## BEGIN Supplied material

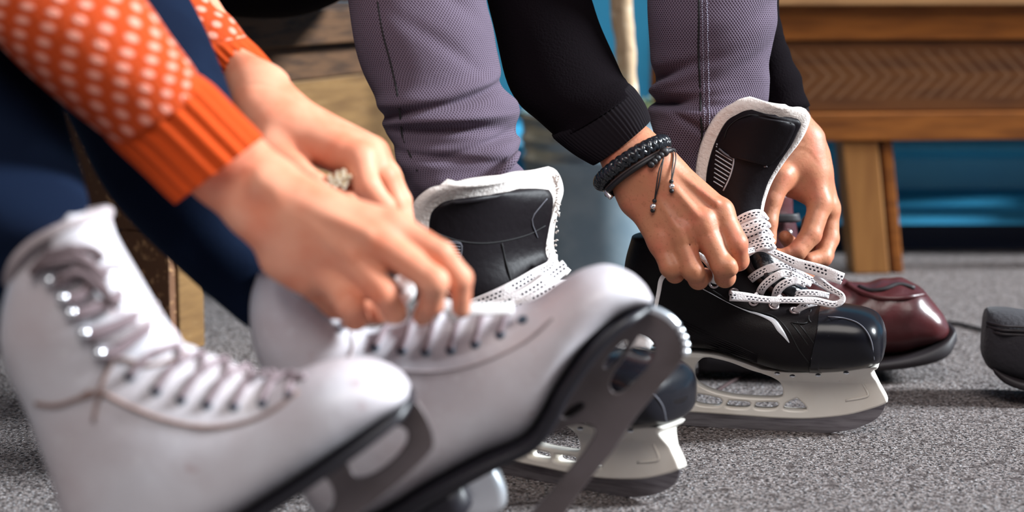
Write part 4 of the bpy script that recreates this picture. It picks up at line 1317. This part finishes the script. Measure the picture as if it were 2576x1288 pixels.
HF += [(1962, 645, 2.034, 1945, 640, 2.034, 8, 7, 4), (2086, 515, 2.078, 2088, 528, 2.078, 8, 8, 6), (1996, 690, 2.05, 2035, 692, 2.055, 7.5, 8.5, 4)]
HF += [(2052, 400, 2.066, 2082, 490, 2.070, 3, 3.4, 5)]
handF = sdf_mesh(hand_from(HF), 0.0011)
body = MB().merge(handR).merge(handF)
# upper arms, torso, neck and head continue the figure beyond the frame
SHm = [np.array([-0.10, 2.08, 0.88]), np.array([0.22, 2.30, 0.90])]
body.merge(wtube([P(1480, 270, 2.0), P(1350, 60, 2.05), (0.00, 2.16, 0.62), SHm[0]], [.026, .028, .035, .045]))
body.merge(wtube([P(1985, 290, 2.095), P(1950, 180, 2.11), P(1900, 0, 2.13), (0.30, 2.30, 0.66), SHm[1]], [.020, .019, .019, .032, .045]))
body.merge(wtube([(-0.28, 2.56, .54), (-0.18, 2.48, .72), (0.04, 2.24, .90), (0.11, 2.16, .95), (0.14, 2.11, .99)], [.10, .11, .11, .06, .055]))
body.merge(ball((0.18, 2.04, 1.04), 0.095, 24, 16, (0.82, 1.0, 1.15)))
body.merge(ball((0.23, 1.952, 1.02), 0.016, 12, 8, (0.8, 1, 1.4)))
bm_ = man.part('body', body, M_skin_m)
man.part('hair', ball((0.17, 2.065, 1.065), 0.102, 24, 16, (0.84, .98, 1.1)), mat('dark_brown_hair', (0.03, 0.018, 0.012), 0.7))

# sweater: near sleeve, far sleeve, cuffs, trunk
nzs = noise2(3, 9, (20, 70), (1, 3))


def slv(L, th):
    return 0.0011 * nzs(L, th)


swt = MB()
near = [(1090, -560, 1450, -520, 2.20), (1150, -300, 1440, -260, 2.15), (1205, -120, 1455, -110, 2.10), (1232, 30, 1492, 10, 2.06), (1262, 170, 1524, 95, 2.035), (1305, 255, 1560, 180, 2.01), (1350, 300, 1575, 200, 1.995),
        (1385, 335, 1584, 212, 1.985), (1400, 352, 1595, 228, 1.975)]
swt.merge(limb(near, 0.85, disp=slv))
farS = [(1830, -560, 2010, -520, 2.22), (1830, -300, 1960, -280, 2.18), (1840, -100, 1955, -80, 2.15), (1850, 20, 1962, 60, 2.13), (1860, 70, 1974, 95, 2.125), (1875, 120, 1980, 118, 2.12), (1890, 190, 2010, 180, 2.11), (1915, 280, 2032, 265, 2.10)]
swt.merge(limb(farS, 1.15, disp=lambda L, th: 0.0016 * nzs(L, th) + 0.0012 * np.sin(L * 190 + np.cos(th))))
swt.merge(wtube([P(1270, -540, 2.20), (-0.04, 2.15, 0.78), SHm[0], (0.02, 2.24, 0.91)], [.062, .068, .085, .11]))
swt.merge(wtube([P(1920, -540, 2.22), (0.26, 2.30, 0.80), SHm[1], (0.10, 2.28, 0.91)], [.045, .062, .085, .11]))
swt.merge(wtube([(-0.31, 2.58, .55), (-0.28, 2.55, .60), (-0.18, 2.48, .74), (0.02, 2.26, .88), (0.10, 2.18, .93)], [.12, .15, .16, .155, .07]))
swt.merge(wtube([P(520, -56, 2.42), P(620, -66, 2.38), P(740, -80, 2.34), P(850, -110, 2.32), P(930, -155, 2.30)], [.040, .052, .055, .045, .03]))
sw = man.part('sweater', swt, M_black_knit)


def ribd(n, amp):
    return lambda L, th: amp * np.cos(n * th) * np.minimum(1, L * 120)


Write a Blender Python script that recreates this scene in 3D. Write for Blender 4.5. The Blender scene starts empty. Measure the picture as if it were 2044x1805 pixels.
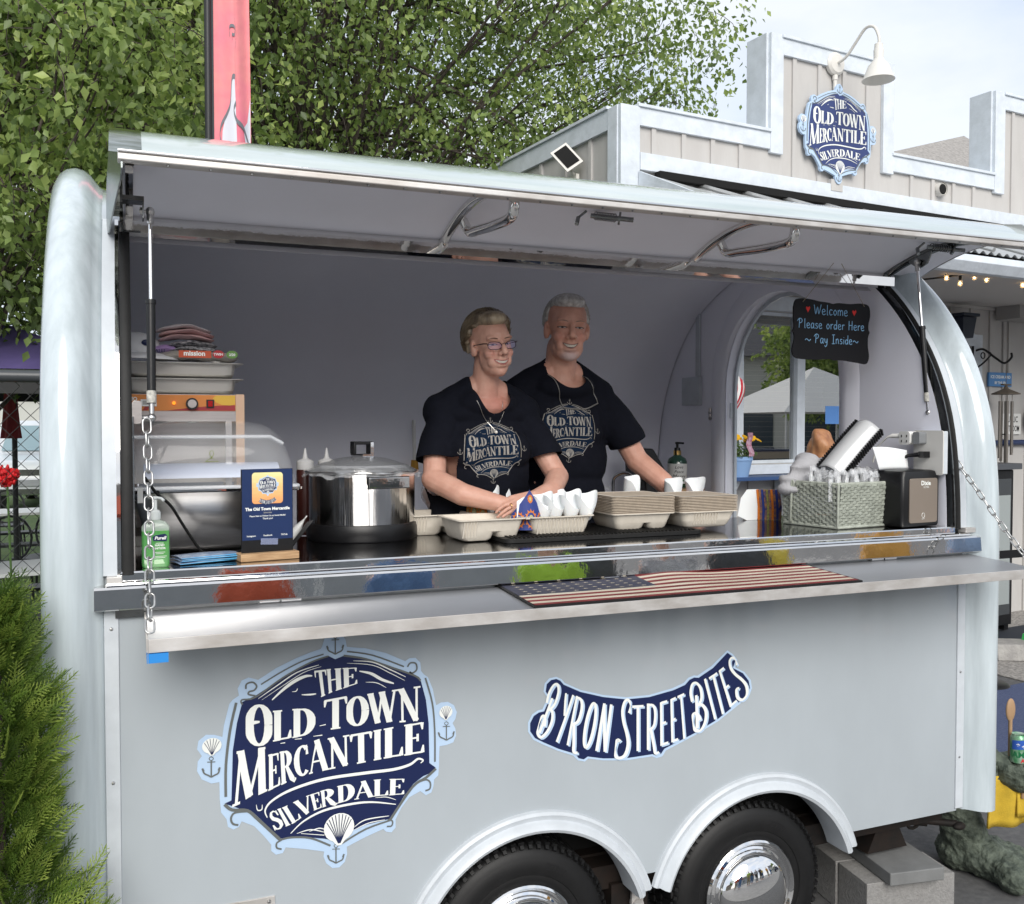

## END Supplied material

- _Task_
Identify the lines that hold the word "script". Copy every one of them.

- _Response_
Write part 4 of the bpy script that recreates this picture. It picks up at line 1317. This part finishes the script. Measure the picture as if it were 2576x1288 pixels.
Write a Blender Python script that recreates this scene in 3D. Write for Blender 4.5. The Blender scene starts empty. Measure the picture as if it were 2044x1805 pixels.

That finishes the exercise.